**AIM:** Write each line out again exactly as written.

**DATA SECTION:**
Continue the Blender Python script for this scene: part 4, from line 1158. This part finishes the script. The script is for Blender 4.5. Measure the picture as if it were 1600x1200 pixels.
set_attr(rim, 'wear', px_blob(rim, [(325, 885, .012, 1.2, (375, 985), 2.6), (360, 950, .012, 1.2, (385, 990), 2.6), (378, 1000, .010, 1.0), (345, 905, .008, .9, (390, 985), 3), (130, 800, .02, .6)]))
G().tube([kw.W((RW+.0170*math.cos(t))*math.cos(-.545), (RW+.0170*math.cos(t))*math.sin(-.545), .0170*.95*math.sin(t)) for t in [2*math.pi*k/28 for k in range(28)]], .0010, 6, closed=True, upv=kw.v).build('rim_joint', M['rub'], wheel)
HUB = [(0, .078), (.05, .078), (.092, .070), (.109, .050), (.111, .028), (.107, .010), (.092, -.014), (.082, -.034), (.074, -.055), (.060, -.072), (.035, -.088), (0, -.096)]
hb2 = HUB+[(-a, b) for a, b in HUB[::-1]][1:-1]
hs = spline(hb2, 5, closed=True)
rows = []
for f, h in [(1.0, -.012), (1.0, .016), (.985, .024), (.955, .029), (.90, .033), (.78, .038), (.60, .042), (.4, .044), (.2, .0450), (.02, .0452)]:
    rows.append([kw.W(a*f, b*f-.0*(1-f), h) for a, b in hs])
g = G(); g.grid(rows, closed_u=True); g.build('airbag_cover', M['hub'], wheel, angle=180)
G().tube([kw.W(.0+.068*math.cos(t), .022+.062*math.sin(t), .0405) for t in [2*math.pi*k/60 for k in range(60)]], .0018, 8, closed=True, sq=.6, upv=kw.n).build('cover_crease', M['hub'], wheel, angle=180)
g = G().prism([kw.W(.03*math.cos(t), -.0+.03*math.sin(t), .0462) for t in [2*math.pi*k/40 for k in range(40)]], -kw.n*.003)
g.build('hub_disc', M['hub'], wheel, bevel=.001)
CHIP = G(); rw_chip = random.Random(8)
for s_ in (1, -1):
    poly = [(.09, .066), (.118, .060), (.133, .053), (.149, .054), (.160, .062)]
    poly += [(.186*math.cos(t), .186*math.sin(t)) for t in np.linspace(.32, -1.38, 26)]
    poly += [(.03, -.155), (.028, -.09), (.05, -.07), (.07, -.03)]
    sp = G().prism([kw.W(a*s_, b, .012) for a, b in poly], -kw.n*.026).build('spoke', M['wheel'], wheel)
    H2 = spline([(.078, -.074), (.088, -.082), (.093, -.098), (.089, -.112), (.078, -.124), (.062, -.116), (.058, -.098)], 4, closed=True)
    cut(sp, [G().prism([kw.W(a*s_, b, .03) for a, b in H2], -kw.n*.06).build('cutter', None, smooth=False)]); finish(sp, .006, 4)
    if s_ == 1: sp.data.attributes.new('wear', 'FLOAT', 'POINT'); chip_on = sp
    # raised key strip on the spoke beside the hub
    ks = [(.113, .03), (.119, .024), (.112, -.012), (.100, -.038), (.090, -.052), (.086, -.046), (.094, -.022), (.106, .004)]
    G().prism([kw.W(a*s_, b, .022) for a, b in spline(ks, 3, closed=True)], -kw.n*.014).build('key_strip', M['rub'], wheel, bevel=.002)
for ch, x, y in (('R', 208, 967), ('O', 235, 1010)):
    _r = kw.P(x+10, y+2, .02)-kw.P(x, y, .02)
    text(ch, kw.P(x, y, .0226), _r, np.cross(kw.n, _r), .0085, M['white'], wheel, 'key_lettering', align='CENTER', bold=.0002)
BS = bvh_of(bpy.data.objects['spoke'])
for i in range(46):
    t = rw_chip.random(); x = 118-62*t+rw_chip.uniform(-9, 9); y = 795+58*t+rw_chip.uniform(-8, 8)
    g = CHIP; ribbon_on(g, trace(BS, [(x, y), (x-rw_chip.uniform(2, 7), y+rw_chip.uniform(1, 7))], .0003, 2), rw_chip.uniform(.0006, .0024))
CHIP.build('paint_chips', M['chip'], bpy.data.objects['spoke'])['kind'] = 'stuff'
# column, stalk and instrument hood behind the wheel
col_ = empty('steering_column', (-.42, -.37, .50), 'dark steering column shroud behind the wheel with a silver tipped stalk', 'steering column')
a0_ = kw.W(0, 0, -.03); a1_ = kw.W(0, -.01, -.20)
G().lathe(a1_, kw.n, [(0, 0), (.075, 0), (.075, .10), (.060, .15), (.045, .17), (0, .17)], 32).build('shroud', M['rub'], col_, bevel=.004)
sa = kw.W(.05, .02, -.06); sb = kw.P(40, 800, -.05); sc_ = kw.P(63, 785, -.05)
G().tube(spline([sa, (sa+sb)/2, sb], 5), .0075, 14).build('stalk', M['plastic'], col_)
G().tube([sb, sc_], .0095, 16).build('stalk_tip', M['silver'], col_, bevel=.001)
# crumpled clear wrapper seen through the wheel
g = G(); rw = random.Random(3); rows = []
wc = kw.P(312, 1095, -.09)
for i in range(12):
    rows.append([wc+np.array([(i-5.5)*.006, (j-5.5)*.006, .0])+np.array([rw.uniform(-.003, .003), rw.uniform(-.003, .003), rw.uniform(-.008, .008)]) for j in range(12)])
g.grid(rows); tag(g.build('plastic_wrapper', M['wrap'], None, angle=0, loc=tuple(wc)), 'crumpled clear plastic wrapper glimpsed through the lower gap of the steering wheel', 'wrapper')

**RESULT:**
Continue the Blender Python script for this scene: part 4, from line 1158. This part finishes the script. The script is for Blender 4.5. Measure the picture as if it were 1600x1200 pixels.
set_attr(rim, 'wear', px_blob(rim, [(325, 885, .012, 1.2, (375, 985), 2.6), (360, 950, .012, 1.2, (385, 990), 2.6), (378, 1000, .010, 1.0), (345, 905, .008, .9, (390, 985), 3), (130, 800, .02, .6)]))
G().tube([kw.W((RW+.0170*math.cos(t))*math.cos(-.545), (RW+.0170*math.cos(t))*math.sin(-.545), .0170*.95*math.sin(t)) for t in [2*math.pi*k/28 for k in range(28)]], .0010, 6, closed=True, upv=kw.v).build('rim_joint', M['rub'], wheel)
HUB = [(0, .078), (.05, .078), (.092, .070), (.109, .050), (.111, .028), (.107, .010), (.092, -.014), (.082, -.034), (.074, -.055), (.060, -.072), (.035, -.088), (0, -.096)]
hb2 = HUB+[(-a, b) for a, b in HUB[::-1]][1:-1]
hs = spline(hb2, 5, closed=True)
rows = []
for f, h in [(1.0, -.012), (1.0, .016), (.985, .024), (.955, .029), (.90, .033), (.78, .038), (.60, .042), (.4, .044), (.2, .0450), (.02, .0452)]:
    rows.append([kw.W(a*f, b*f-.0*(1-f), h) for a, b in hs])
g = G(); g.grid(rows, closed_u=True); g.build('airbag_cover', M['hub'], wheel, angle=180)
G().tube([kw.W(.0+.068*math.cos(t), .022+.062*math.sin(t), .0405) for t in [2*math.pi*k/60 for k in range(60)]], .0018, 8, closed=True, sq=.6, upv=kw.n).build('cover_crease', M['hub'], wheel, angle=180)
g = G().prism([kw.W(.03*math.cos(t), -.0+.03*math.sin(t), .0462) for t in [2*math.pi*k/40 for k in range(40)]], -kw.n*.003)
g.build('hub_disc', M['hub'], wheel, bevel=.001)
CHIP = G(); rw_chip = random.Random(8)
for s_ in (1, -1):
    poly = [(.09, .066), (.118, .060), (.133, .053), (.149, .054), (.160, .062)]
    poly += [(.186*math.cos(t), .186*math.sin(t)) for t in np.linspace(.32, -1.38, 26)]
    poly += [(.03, -.155), (.028, -.09), (.05, -.07), (.07, -.03)]
    sp = G().prism([kw.W(a*s_, b, .012) for a, b in poly], -kw.n*.026).build('spoke', M['wheel'], wheel)
    H2 = spline([(.078, -.074), (.088, -.082), (.093, -.098), (.089, -.112), (.078, -.124), (.062, -.116), (.058, -.098)], 4, closed=True)
    cut(sp, [G().prism([kw.W(a*s_, b, .03) for a, b in H2], -kw.n*.06).build('cutter', None, smooth=False)]); finish(sp, .006, 4)
    if s_ == 1: sp.data.attributes.new('wear', 'FLOAT', 'POINT'); chip_on = sp
    # raised key strip on the spoke beside the hub
    ks = [(.113, .03), (.119, .024), (.112, -.012), (.100, -.038), (.090, -.052), (.086, -.046), (.094, -.022), (.106, .004)]
    G().prism([kw.W(a*s_, b, .022) for a, b in spline(ks, 3, closed=True)], -kw.n*.014).build('key_strip', M['rub'], wheel, bevel=.002)
for ch, x, y in (('R', 208, 967), ('O', 235, 1010)):
    _r = kw.P(x+10, y+2, .02)-kw.P(x, y, .02)
    text(ch, kw.P(x, y, .0226), _r, np.cross(kw.n, _r), .0085, M['white'], wheel, 'key_lettering', align='CENTER', bold=.0002)
BS = bvh_of(bpy.data.objects['spoke'])
for i in range(46):
    t = rw_chip.random(); x = 118-62*t+rw_chip.uniform(-9, 9); y = 795+58*t+rw_chip.uniform(-8, 8)
    g = CHIP; ribbon_on(g, trace(BS, [(x, y), (x-rw_chip.uniform(2, 7), y+rw_chip.uniform(1, 7))], .0003, 2), rw_chip.uniform(.0006, .0024))
CHIP.build('paint_chips', M['chip'], bpy.data.objects['spoke'])['kind'] = 'stuff'
# column, stalk and instrument hood behind the wheel
col_ = empty('steering_column', (-.42, -.37, .50), 'dark steering column shroud behind the wheel with a silver tipped stalk', 'steering column')
a0_ = kw.W(0, 0, -.03); a1_ = kw.W(0, -.01, -.20)
G().lathe(a1_, kw.n, [(0, 0), (.075, 0), (.075, .10), (.060, .15), (.045, .17), (0, .17)], 32).build('shroud', M['rub'], col_, bevel=.004)
sa = kw.W(.05, .02, -.06); sb = kw.P(40, 800, -.05); sc_ = kw.P(63, 785, -.05)
G().tube(spline([sa, (sa+sb)/2, sb], 5), .0075, 14).build('stalk', M['plastic'], col_)
G().tube([sb, sc_], .0095, 16).build('stalk_tip', M['silver'], col_, bevel=.001)
# crumpled clear wrapper seen through the wheel
g = G(); rw = random.Random(3); rows = []
wc = kw.P(312, 1095, -.09)
for i in range(12):
    rows.append([wc+np.array([(i-5.5)*.006, (j-5.5)*.006, .0])+np.array([rw.uniform(-.003, .003), rw.uniform(-.003, .003), rw.uniform(-.008, .008)]) for j in range(12)])
g.grid(rows); tag(g.build('plastic_wrapper', M['wrap'], None, angle=0, loc=tuple(wc)), 'crumpled clear plastic wrapper glimpsed through the lower gap of the steering wheel', 'wrapper')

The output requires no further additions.